• _Exercise task_
Reproduce each line exactly, including spacing and punctuation.

• _Data entries_
· · · · ·
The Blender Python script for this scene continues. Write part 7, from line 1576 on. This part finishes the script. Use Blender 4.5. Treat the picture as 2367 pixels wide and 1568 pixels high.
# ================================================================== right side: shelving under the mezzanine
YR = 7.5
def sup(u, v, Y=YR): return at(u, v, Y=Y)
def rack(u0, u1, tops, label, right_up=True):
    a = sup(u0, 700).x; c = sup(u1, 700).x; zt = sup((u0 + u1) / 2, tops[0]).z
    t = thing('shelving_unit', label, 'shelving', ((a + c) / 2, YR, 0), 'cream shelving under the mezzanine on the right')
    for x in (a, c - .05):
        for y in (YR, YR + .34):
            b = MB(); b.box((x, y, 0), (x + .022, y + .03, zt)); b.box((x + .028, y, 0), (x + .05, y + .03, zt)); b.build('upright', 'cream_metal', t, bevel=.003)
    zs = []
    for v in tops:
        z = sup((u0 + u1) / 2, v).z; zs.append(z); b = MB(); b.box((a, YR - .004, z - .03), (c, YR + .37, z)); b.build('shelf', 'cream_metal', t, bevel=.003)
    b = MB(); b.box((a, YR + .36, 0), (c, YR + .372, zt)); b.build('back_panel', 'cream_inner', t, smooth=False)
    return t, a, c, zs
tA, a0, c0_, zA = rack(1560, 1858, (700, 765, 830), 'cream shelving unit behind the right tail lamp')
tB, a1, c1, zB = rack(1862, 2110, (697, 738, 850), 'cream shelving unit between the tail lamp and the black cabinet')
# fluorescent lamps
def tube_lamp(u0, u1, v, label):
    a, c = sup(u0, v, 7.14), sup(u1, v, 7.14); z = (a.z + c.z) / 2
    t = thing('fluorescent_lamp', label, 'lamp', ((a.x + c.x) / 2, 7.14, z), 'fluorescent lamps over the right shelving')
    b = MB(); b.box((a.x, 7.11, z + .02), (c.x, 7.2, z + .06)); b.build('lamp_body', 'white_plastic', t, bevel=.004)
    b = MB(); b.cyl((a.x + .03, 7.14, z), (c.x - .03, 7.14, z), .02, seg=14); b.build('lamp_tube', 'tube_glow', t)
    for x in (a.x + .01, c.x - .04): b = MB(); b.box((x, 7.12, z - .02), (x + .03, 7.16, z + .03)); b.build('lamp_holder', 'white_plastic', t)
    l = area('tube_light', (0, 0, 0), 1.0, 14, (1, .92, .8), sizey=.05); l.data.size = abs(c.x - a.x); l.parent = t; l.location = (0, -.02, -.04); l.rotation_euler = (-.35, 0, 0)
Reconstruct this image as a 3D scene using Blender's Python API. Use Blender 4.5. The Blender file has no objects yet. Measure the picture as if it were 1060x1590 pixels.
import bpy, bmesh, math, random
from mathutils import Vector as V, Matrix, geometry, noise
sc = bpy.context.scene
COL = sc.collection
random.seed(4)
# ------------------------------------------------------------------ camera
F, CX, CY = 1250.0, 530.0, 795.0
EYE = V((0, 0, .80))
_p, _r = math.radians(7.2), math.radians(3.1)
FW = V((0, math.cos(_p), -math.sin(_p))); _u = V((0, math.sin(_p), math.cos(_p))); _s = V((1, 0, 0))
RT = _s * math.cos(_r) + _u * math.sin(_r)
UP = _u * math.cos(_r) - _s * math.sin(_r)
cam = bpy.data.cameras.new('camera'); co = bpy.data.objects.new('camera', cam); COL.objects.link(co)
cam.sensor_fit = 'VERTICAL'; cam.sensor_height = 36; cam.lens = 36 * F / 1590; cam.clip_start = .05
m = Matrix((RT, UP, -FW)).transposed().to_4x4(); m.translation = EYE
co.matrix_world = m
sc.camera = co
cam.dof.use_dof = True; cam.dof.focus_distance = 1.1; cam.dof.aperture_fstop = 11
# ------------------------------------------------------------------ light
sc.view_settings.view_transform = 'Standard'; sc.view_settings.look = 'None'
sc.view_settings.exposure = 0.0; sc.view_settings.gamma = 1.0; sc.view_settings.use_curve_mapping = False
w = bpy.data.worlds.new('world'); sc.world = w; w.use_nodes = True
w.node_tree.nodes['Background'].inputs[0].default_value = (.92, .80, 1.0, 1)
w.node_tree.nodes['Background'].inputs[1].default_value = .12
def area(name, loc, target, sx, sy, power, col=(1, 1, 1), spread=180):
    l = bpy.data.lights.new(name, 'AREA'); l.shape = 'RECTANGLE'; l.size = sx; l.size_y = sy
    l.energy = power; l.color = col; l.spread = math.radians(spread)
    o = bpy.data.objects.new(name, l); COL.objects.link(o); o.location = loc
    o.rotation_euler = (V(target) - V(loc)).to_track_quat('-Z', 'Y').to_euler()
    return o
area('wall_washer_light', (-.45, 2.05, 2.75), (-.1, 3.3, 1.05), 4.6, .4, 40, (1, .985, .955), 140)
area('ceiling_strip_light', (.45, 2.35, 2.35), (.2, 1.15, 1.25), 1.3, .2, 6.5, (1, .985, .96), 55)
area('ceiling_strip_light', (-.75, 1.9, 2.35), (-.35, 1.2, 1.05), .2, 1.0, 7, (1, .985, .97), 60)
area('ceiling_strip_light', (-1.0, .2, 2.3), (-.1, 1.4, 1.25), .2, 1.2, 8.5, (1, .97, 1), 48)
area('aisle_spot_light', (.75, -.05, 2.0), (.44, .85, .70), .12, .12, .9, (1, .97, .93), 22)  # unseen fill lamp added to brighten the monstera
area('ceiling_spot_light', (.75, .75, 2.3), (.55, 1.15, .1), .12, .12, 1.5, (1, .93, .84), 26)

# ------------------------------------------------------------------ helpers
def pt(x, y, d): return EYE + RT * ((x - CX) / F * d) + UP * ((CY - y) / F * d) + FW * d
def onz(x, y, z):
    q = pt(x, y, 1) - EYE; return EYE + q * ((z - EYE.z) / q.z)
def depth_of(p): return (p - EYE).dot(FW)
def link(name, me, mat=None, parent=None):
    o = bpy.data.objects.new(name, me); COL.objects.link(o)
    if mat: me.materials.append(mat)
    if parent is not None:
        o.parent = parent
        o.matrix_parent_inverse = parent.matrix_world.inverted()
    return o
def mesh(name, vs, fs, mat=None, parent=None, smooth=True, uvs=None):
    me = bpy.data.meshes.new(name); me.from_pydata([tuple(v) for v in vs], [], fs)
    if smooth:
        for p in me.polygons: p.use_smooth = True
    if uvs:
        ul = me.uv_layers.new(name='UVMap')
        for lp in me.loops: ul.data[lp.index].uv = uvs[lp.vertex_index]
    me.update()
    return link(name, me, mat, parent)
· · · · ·
• _Finished exercise_
The Blender Python script for this scene continues. Write part 7, from line 1576 on. This part finishes the script. Use Blender 4.5. Treat the picture as 2367 pixels wide and 1568 pixels high.
# ================================================================== right side: shelving under the mezzanine
YR = 7.5
def sup(u, v, Y=YR): return at(u, v, Y=Y)
def rack(u0, u1, tops, label, right_up=True):
    a = sup(u0, 700).x; c = sup(u1, 700).x; zt = sup((u0 + u1) / 2, tops[0]).z
    t = thing('shelving_unit', label, 'shelving', ((a + c) / 2, YR, 0), 'cream shelving under the mezzanine on the right')
    for x in (a, c - .05):
        for y in (YR, YR + .34):
            b = MB(); b.box((x, y, 0), (x + .022, y + .03, zt)); b.box((x + .028, y, 0), (x + .05, y + .03, zt)); b.build('upright', 'cream_metal', t, bevel=.003)
    zs = []
    for v in tops:
        z = sup((u0 + u1) / 2, v).z; zs.append(z); b = MB(); b.box((a, YR - .004, z - .03), (c, YR + .37, z)); b.build('shelf', 'cream_metal', t, bevel=.003)
    b = MB(); b.box((a, YR + .36, 0), (c, YR + .372, zt)); b.build('back_panel', 'cream_inner', t, smooth=False)
    return t, a, c, zs
tA, a0, c0_, zA = rack(1560, 1858, (700, 765, 830), 'cream shelving unit behind the right tail lamp')
tB, a1, c1, zB = rack(1862, 2110, (697, 738, 850), 'cream shelving unit between the tail lamp and the black cabinet')
# fluorescent lamps
def tube_lamp(u0, u1, v, label):
    a, c = sup(u0, v, 7.14), sup(u1, v, 7.14); z = (a.z + c.z) / 2
    t = thing('fluorescent_lamp', label, 'lamp', ((a.x + c.x) / 2, 7.14, z), 'fluorescent lamps over the right shelving')
    b = MB(); b.box((a.x, 7.11, z + .02), (c.x, 7.2, z + .06)); b.build('lamp_body', 'white_plastic', t, bevel=.004)
    b = MB(); b.cyl((a.x + .03, 7.14, z), (c.x - .03, 7.14, z), .02, seg=14); b.build('lamp_tube', 'tube_glow', t)
    for x in (a.x + .01, c.x - .04): b = MB(); b.box((x, 7.12, z - .02), (x + .03, 7.16, z + .03)); b.build('lamp_holder', 'white_plastic', t)
    l = area('tube_light', (0, 0, 0), 1.0, 14, (1, .92, .8), sizey=.05); l.data.size = abs(c.x - a.x); l.parent = t; l.location = (0, -.02, -.04); l.rotation_euler = (-.35, 0, 0)
Reconstruct this image as a 3D scene using Blender's Python API. Use Blender 4.5. The Blender file has no objects yet. Measure the picture as if it were 1060x1590 pixels.
import bpy, bmesh, math, random
from mathutils import Vector as V, Matrix, geometry, noise
sc = bpy.context.scene
COL = sc.collection
random.seed(4)
# ------------------------------------------------------------------ camera
F, CX, CY = 1250.0, 530.0, 795.0
EYE = V((0, 0, .80))
_p, _r = math.radians(7.2), math.radians(3.1)
FW = V((0, math.cos(_p), -math.sin(_p))); _u = V((0, math.sin(_p), math.cos(_p))); _s = V((1, 0, 0))
RT = _s * math.cos(_r) + _u * math.sin(_r)
UP = _u * math.cos(_r) - _s * math.sin(_r)
cam = bpy.data.cameras.new('camera'); co = bpy.data.objects.new('camera', cam); COL.objects.link(co)
cam.sensor_fit = 'VERTICAL'; cam.sensor_height = 36; cam.lens = 36 * F / 1590; cam.clip_start = .05
m = Matrix((RT, UP, -FW)).transposed().to_4x4(); m.translation = EYE
co.matrix_world = m
sc.camera = co
cam.dof.use_dof = True; cam.dof.focus_distance = 1.1; cam.dof.aperture_fstop = 11
# ------------------------------------------------------------------ light
sc.view_settings.view_transform = 'Standard'; sc.view_settings.look = 'None'
sc.view_settings.exposure = 0.0; sc.view_settings.gamma = 1.0; sc.view_settings.use_curve_mapping = False
w = bpy.data.worlds.new('world'); sc.world = w; w.use_nodes = True
w.node_tree.nodes['Background'].inputs[0].default_value = (.92, .80, 1.0, 1)
w.node_tree.nodes['Background'].inputs[1].default_value = .12
def area(name, loc, target, sx, sy, power, col=(1, 1, 1), spread=180):
    l = bpy.data.lights.new(name, 'AREA'); l.shape = 'RECTANGLE'; l.size = sx; l.size_y = sy
    l.energy = power; l.color = col; l.spread = math.radians(spread)
    o = bpy.data.objects.new(name, l); COL.objects.link(o); o.location = loc
    o.rotation_euler = (V(target) - V(loc)).to_track_quat('-Z', 'Y').to_euler()
    return o
area('wall_washer_light', (-.45, 2.05, 2.75), (-.1, 3.3, 1.05), 4.6, .4, 40, (1, .985, .955), 140)
area('ceiling_strip_light', (.45, 2.35, 2.35), (.2, 1.15, 1.25), 1.3, .2, 6.5, (1, .985, .96), 55)
area('ceiling_strip_light', (-.75, 1.9, 2.35), (-.35, 1.2, 1.05), .2, 1.0, 7, (1, .985, .97), 60)
area('ceiling_strip_light', (-1.0, .2, 2.3), (-.1, 1.4, 1.25), .2, 1.2, 8.5, (1, .97, 1), 48)
area('aisle_spot_light', (.75, -.05, 2.0), (.44, .85, .70), .12, .12, .9, (1, .97, .93), 22)  # unseen fill lamp added to brighten the monstera
area('ceiling_spot_light', (.75, .75, 2.3), (.55, 1.15, .1), .12, .12, 1.5, (1, .93, .84), 26)

# ------------------------------------------------------------------ helpers
def pt(x, y, d): return EYE + RT * ((x - CX) / F * d) + UP * ((CY - y) / F * d) + FW * d
def onz(x, y, z):
    q = pt(x, y, 1) - EYE; return EYE + q * ((z - EYE.z) / q.z)
def depth_of(p): return (p - EYE).dot(FW)
def link(name, me, mat=None, parent=None):
    o = bpy.data.objects.new(name, me); COL.objects.link(o)
    if mat: me.materials.append(mat)
    if parent is not None:
        o.parent = parent
        o.matrix_parent_inverse = parent.matrix_world.inverted()
    return o
def mesh(name, vs, fs, mat=None, parent=None, smooth=True, uvs=None):
    me = bpy.data.meshes.new(name); me.from_pydata([tuple(v) for v in vs], [], fs)
    if smooth:
        for p in me.polygons: p.use_smooth = True
    if uvs:
        ul = me.uv_layers.new(name='UVMap')
        for lp in me.loops: ul.data[lp.index].uv = uvs[lp.vertex_index]
    me.update()
    return link(name, me, mat, parent)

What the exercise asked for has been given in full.